Dans la recherche d’un système plus durable pour son exploitation, la solution miracle et 100% adéquate n’existe pas. Les essais-erreurs sont la base de la dynamique de recherche d’autonomie alimentaire.

Ainsi en découvrant un ensemble de pratiques lors des rencontres en groupe, les producteurs participants ont pu relever l’intérêt de l’une ou l’autre en fonction des données propres à l’exploitation, puis à se projeter dans le futur et en imaginant les freins de leur mise en place, pour enfin pouvoir cibler ses questions et profiter pleinement des expériences des autres sur celles-ci.

Parmi ces pratiques, la recherche d’une herbe riche en protéine et en énergie et sans plantes indésirables comme l’ortie ou le rumex. Mais aussi l’implantation de plusieurs espèces dans les mélanges herbes comme la luzerne, le dactyle et le trèfle qui sont très appréciées par les animaux et qui résistent mieux aux sécheresses. Ou encore la culture de légumineuses comme le pois, la féverole et le colza. Certains éleveurs plantent aussi de l’herbe entre deux cultures de céréales pour avoir davantage de réserves mais aussi pour enrichir les sols et capter du CO2.

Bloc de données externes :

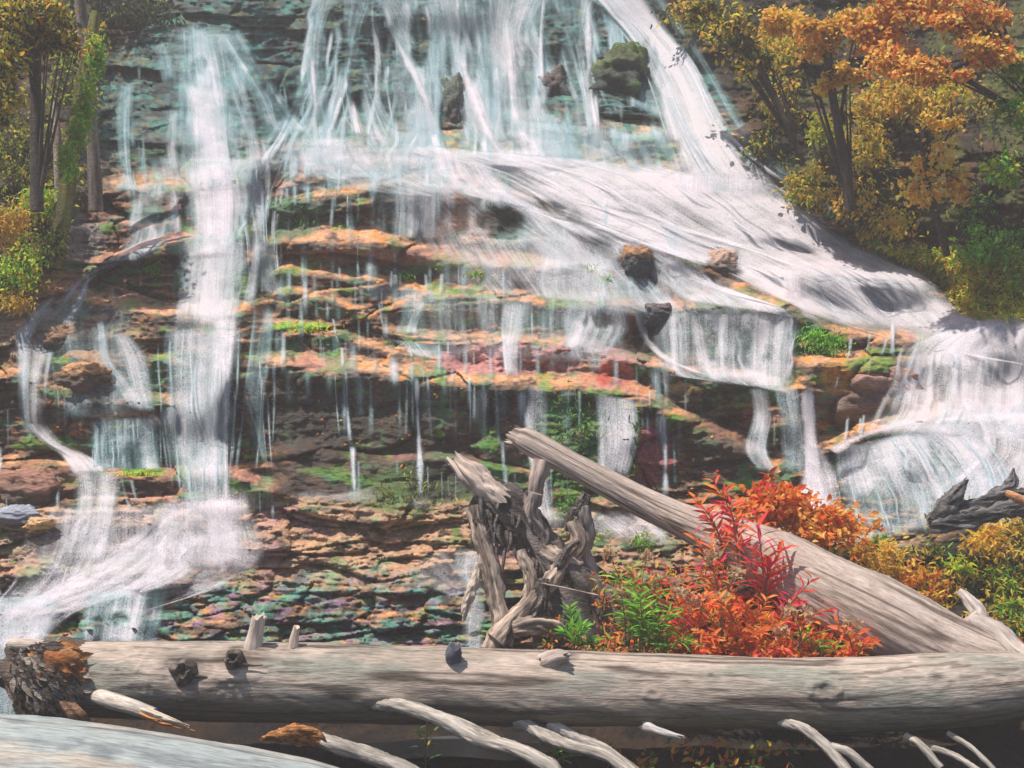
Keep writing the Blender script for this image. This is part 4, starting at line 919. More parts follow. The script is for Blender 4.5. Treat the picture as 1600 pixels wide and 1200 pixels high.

Vous l’aurez compris, il y a toujours des pratiques autonomie adaptées à chaque ferme mais pour cela 2 conditions sont nécessaire : d’une part, le fait de pouvoir se projeter sur un idéal et d’autre part, le fait de savoir partager avec les autres pour confronter cet idéal à leurs expériences et apprendre de leurs erreurs et réussites. Le rôle de l’animateur du GAL est quant à lui prépondérant. Il doit savoir relever avec chaque agriculteur les pratiques à travailler pour pouvoir ensuite proposer des ateliers qui pourront mettre en lien ceux qui recherchent des réponses avec ceux qui ont déjà mis en place des essais pour en trouver !

Alors regardez d’un autre œil ces champs que vous côtoyez tous les jours et allez rencontrer vos agriculteurs car tout comme eux, vous êtes en tant que consommateur, l’avenir de l’agriculture de votre région !

Nos vaches mangent local,  pourquoi pas nous?